* [Data provided]
□ □ □ □
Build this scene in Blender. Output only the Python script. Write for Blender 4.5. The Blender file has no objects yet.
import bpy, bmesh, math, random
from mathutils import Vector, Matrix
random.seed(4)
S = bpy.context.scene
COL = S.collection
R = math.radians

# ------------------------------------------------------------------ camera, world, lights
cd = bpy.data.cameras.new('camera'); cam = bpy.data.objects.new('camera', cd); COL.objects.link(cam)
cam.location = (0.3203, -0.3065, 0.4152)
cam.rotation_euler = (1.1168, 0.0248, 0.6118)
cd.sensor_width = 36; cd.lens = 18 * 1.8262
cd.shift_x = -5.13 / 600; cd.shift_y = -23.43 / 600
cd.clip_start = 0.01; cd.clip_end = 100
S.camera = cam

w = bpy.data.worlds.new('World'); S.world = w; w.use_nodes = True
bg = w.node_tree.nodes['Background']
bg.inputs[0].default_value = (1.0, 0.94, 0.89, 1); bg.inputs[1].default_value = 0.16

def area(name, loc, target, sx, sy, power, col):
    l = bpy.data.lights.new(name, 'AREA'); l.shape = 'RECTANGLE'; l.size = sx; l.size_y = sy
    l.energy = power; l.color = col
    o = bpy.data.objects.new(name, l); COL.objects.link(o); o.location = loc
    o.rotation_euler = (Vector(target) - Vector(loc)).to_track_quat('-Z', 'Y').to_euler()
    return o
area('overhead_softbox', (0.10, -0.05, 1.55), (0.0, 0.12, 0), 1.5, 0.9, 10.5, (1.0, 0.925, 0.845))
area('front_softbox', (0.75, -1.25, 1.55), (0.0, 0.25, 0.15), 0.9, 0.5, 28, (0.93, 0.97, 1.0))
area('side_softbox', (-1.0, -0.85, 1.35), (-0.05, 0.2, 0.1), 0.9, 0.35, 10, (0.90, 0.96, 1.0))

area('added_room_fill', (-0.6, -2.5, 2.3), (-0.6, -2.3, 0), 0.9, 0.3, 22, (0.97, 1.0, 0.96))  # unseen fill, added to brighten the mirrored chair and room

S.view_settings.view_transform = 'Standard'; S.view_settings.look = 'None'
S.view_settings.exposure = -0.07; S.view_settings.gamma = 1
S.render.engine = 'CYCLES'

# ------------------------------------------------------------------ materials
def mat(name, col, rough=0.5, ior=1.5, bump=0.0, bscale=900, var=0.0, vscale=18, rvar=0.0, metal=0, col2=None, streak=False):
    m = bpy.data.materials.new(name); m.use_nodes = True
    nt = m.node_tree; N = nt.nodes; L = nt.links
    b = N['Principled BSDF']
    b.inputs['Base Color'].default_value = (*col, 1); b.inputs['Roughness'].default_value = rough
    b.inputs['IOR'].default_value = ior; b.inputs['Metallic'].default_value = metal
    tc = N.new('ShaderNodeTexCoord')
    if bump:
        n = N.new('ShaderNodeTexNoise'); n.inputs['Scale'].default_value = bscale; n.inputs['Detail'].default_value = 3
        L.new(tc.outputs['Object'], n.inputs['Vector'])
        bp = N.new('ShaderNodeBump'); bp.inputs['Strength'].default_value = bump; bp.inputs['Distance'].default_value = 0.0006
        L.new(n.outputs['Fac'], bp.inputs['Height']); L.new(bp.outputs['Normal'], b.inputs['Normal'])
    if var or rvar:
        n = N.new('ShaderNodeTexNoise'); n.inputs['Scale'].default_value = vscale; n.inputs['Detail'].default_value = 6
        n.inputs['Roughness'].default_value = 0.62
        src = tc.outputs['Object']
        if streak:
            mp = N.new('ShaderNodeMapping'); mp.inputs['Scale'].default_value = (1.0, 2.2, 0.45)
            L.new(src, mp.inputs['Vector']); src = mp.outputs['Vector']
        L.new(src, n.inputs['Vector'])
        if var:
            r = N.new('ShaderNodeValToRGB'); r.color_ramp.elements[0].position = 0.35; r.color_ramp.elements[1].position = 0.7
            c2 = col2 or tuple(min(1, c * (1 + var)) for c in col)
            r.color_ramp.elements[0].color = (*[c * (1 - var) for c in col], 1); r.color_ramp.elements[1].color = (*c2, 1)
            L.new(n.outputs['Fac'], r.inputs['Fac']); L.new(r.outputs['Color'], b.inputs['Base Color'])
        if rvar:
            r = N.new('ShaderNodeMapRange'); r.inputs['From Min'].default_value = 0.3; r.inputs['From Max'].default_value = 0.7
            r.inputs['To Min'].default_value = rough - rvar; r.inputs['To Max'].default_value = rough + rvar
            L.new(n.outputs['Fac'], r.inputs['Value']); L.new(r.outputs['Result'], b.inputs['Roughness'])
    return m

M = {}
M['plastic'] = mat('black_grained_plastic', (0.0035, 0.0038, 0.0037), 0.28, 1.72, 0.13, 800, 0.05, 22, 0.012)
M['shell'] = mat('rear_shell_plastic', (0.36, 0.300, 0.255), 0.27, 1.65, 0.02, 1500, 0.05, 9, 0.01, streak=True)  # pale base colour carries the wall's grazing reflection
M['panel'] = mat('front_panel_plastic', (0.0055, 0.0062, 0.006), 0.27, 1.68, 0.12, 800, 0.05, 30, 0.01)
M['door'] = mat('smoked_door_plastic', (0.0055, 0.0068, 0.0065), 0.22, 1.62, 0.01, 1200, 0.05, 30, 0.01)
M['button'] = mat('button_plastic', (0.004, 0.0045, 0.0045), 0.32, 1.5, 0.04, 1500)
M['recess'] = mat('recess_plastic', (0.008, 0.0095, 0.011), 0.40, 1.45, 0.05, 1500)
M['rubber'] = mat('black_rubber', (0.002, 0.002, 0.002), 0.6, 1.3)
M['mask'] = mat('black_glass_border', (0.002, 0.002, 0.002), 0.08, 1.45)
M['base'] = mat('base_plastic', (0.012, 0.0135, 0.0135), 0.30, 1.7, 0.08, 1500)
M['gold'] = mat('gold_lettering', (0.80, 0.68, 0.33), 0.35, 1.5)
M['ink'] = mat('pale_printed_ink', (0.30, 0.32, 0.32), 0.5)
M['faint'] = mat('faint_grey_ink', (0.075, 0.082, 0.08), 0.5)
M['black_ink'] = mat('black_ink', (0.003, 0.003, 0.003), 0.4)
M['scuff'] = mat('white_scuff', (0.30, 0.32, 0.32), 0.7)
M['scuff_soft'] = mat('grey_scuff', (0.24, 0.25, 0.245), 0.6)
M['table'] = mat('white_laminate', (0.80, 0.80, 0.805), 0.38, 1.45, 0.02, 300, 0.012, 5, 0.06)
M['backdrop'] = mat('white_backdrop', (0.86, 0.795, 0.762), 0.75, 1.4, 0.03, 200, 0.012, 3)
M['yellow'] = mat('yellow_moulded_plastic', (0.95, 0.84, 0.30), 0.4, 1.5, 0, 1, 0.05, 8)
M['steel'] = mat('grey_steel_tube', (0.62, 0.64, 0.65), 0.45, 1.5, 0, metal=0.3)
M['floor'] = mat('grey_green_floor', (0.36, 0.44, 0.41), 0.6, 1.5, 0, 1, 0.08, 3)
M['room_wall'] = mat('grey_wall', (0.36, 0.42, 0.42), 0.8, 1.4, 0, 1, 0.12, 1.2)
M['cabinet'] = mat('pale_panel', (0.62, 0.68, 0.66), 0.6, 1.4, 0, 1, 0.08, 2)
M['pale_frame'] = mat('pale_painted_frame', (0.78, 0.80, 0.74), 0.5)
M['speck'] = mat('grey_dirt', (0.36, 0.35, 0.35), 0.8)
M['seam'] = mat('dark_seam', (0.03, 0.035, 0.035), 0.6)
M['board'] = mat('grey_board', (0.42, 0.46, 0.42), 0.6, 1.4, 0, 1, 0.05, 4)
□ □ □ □
* [What you are asked to do]
Your task is to quote the listing above word for word.

* [Result of the exercise]
Build this scene in Blender. Output only the Python script. Write for Blender 4.5. The Blender file has no objects yet.
import bpy, bmesh, math, random
from mathutils import Vector, Matrix
random.seed(4)
S = bpy.context.scene
COL = S.collection
R = math.radians

# ------------------------------------------------------------------ camera, world, lights
cd = bpy.data.cameras.new('camera'); cam = bpy.data.objects.new('camera', cd); COL.objects.link(cam)
cam.location = (0.3203, -0.3065, 0.4152)
cam.rotation_euler = (1.1168, 0.0248, 0.6118)
cd.sensor_width = 36; cd.lens = 18 * 1.8262
cd.shift_x = -5.13 / 600; cd.shift_y = -23.43 / 600
cd.clip_start = 0.01; cd.clip_end = 100
S.camera = cam

w = bpy.data.worlds.new('World'); S.world = w; w.use_nodes = True
bg = w.node_tree.nodes['Background']
bg.inputs[0].default_value = (1.0, 0.94, 0.89, 1); bg.inputs[1].default_value = 0.16

def area(name, loc, target, sx, sy, power, col):
    l = bpy.data.lights.new(name, 'AREA'); l.shape = 'RECTANGLE'; l.size = sx; l.size_y = sy
    l.energy = power; l.color = col
    o = bpy.data.objects.new(name, l); COL.objects.link(o); o.location = loc
    o.rotation_euler = (Vector(target) - Vector(loc)).to_track_quat('-Z', 'Y').to_euler()
    return o
area('overhead_softbox', (0.10, -0.05, 1.55), (0.0, 0.12, 0), 1.5, 0.9, 10.5, (1.0, 0.925, 0.845))
area('front_softbox', (0.75, -1.25, 1.55), (0.0, 0.25, 0.15), 0.9, 0.5, 28, (0.93, 0.97, 1.0))
area('side_softbox', (-1.0, -0.85, 1.35), (-0.05, 0.2, 0.1), 0.9, 0.35, 10, (0.90, 0.96, 1.0))

area('added_room_fill', (-0.6, -2.5, 2.3), (-0.6, -2.3, 0), 0.9, 0.3, 22, (0.97, 1.0, 0.96))  # unseen fill, added to brighten the mirrored chair and room

S.view_settings.view_transform = 'Standard'; S.view_settings.look = 'None'
S.view_settings.exposure = -0.07; S.view_settings.gamma = 1
S.render.engine = 'CYCLES'

# ------------------------------------------------------------------ materials
def mat(name, col, rough=0.5, ior=1.5, bump=0.0, bscale=900, var=0.0, vscale=18, rvar=0.0, metal=0, col2=None, streak=False):
    m = bpy.data.materials.new(name); m.use_nodes = True
    nt = m.node_tree; N = nt.nodes; L = nt.links
    b = N['Principled BSDF']
    b.inputs['Base Color'].default_value = (*col, 1); b.inputs['Roughness'].default_value = rough
    b.inputs['IOR'].default_value = ior; b.inputs['Metallic'].default_value = metal
    tc = N.new('ShaderNodeTexCoord')
    if bump:
        n = N.new('ShaderNodeTexNoise'); n.inputs['Scale'].default_value = bscale; n.inputs['Detail'].default_value = 3
        L.new(tc.outputs['Object'], n.inputs['Vector'])
        bp = N.new('ShaderNodeBump'); bp.inputs['Strength'].default_value = bump; bp.inputs['Distance'].default_value = 0.0006
        L.new(n.outputs['Fac'], bp.inputs['Height']); L.new(bp.outputs['Normal'], b.inputs['Normal'])
    if var or rvar:
        n = N.new('ShaderNodeTexNoise'); n.inputs['Scale'].default_value = vscale; n.inputs['Detail'].default_value = 6
        n.inputs['Roughness'].default_value = 0.62
        src = tc.outputs['Object']
        if streak:
            mp = N.new('ShaderNodeMapping'); mp.inputs['Scale'].default_value = (1.0, 2.2, 0.45)
            L.new(src, mp.inputs['Vector']); src = mp.outputs['Vector']
        L.new(src, n.inputs['Vector'])
        if var:
            r = N.new('ShaderNodeValToRGB'); r.color_ramp.elements[0].position = 0.35; r.color_ramp.elements[1].position = 0.7
            c2 = col2 or tuple(min(1, c * (1 + var)) for c in col)
            r.color_ramp.elements[0].color = (*[c * (1 - var) for c in col], 1); r.color_ramp.elements[1].color = (*c2, 1)
            L.new(n.outputs['Fac'], r.inputs['Fac']); L.new(r.outputs['Color'], b.inputs['Base Color'])
        if rvar:
            r = N.new('ShaderNodeMapRange'); r.inputs['From Min'].default_value = 0.3; r.inputs['From Max'].default_value = 0.7
            r.inputs['To Min'].default_value = rough - rvar; r.inputs['To Max'].default_value = rough + rvar
            L.new(n.outputs['Fac'], r.inputs['Value']); L.new(r.outputs['Result'], b.inputs['Roughness'])
    return m

M = {}
M['plastic'] = mat('black_grained_plastic', (0.0035, 0.0038, 0.0037), 0.28, 1.72, 0.13, 800, 0.05, 22, 0.012)
M['shell'] = mat('rear_shell_plastic', (0.36, 0.300, 0.255), 0.27, 1.65, 0.02, 1500, 0.05, 9, 0.01, streak=True)  # pale base colour carries the wall's grazing reflection
M['panel'] = mat('front_panel_plastic', (0.0055, 0.0062, 0.006), 0.27, 1.68, 0.12, 800, 0.05, 30, 0.01)
M['door'] = mat('smoked_door_plastic', (0.0055, 0.0068, 0.0065), 0.22, 1.62, 0.01, 1200, 0.05, 30, 0.01)
M['button'] = mat('button_plastic', (0.004, 0.0045, 0.0045), 0.32, 1.5, 0.04, 1500)
M['recess'] = mat('recess_plastic', (0.008, 0.0095, 0.011), 0.40, 1.45, 0.05, 1500)
M['rubber'] = mat('black_rubber', (0.002, 0.002, 0.002), 0.6, 1.3)
M['mask'] = mat('black_glass_border', (0.002, 0.002, 0.002), 0.08, 1.45)
M['base'] = mat('base_plastic', (0.012, 0.0135, 0.0135), 0.30, 1.7, 0.08, 1500)
M['gold'] = mat('gold_lettering', (0.80, 0.68, 0.33), 0.35, 1.5)
M['ink'] = mat('pale_printed_ink', (0.30, 0.32, 0.32), 0.5)
M['faint'] = mat('faint_grey_ink', (0.075, 0.082, 0.08), 0.5)
M['black_ink'] = mat('black_ink', (0.003, 0.003, 0.003), 0.4)
M['scuff'] = mat('white_scuff', (0.30, 0.32, 0.32), 0.7)
M['scuff_soft'] = mat('grey_scuff', (0.24, 0.25, 0.245), 0.6)
M['table'] = mat('white_laminate', (0.80, 0.80, 0.805), 0.38, 1.45, 0.02, 300, 0.012, 5, 0.06)
M['backdrop'] = mat('white_backdrop', (0.86, 0.795, 0.762), 0.75, 1.4, 0.03, 200, 0.012, 3)
M['yellow'] = mat('yellow_moulded_plastic', (0.95, 0.84, 0.30), 0.4, 1.5, 0, 1, 0.05, 8)
M['steel'] = mat('grey_steel_tube', (0.62, 0.64, 0.65), 0.45, 1.5, 0, metal=0.3)
M['floor'] = mat('grey_green_floor', (0.36, 0.44, 0.41), 0.6, 1.5, 0, 1, 0.08, 3)
M['room_wall'] = mat('grey_wall', (0.36, 0.42, 0.42), 0.8, 1.4, 0, 1, 0.12, 1.2)
M['cabinet'] = mat('pale_panel', (0.62, 0.68, 0.66), 0.6, 1.4, 0, 1, 0.08, 2)
M['pale_frame'] = mat('pale_painted_frame', (0.78, 0.80, 0.74), 0.5)
M['speck'] = mat('grey_dirt', (0.36, 0.35, 0.35), 0.8)
M['seam'] = mat('dark_seam', (0.03, 0.035, 0.035), 0.6)
M['board'] = mat('grey_board', (0.42, 0.46, 0.42), 0.6, 1.4, 0, 1, 0.05, 4)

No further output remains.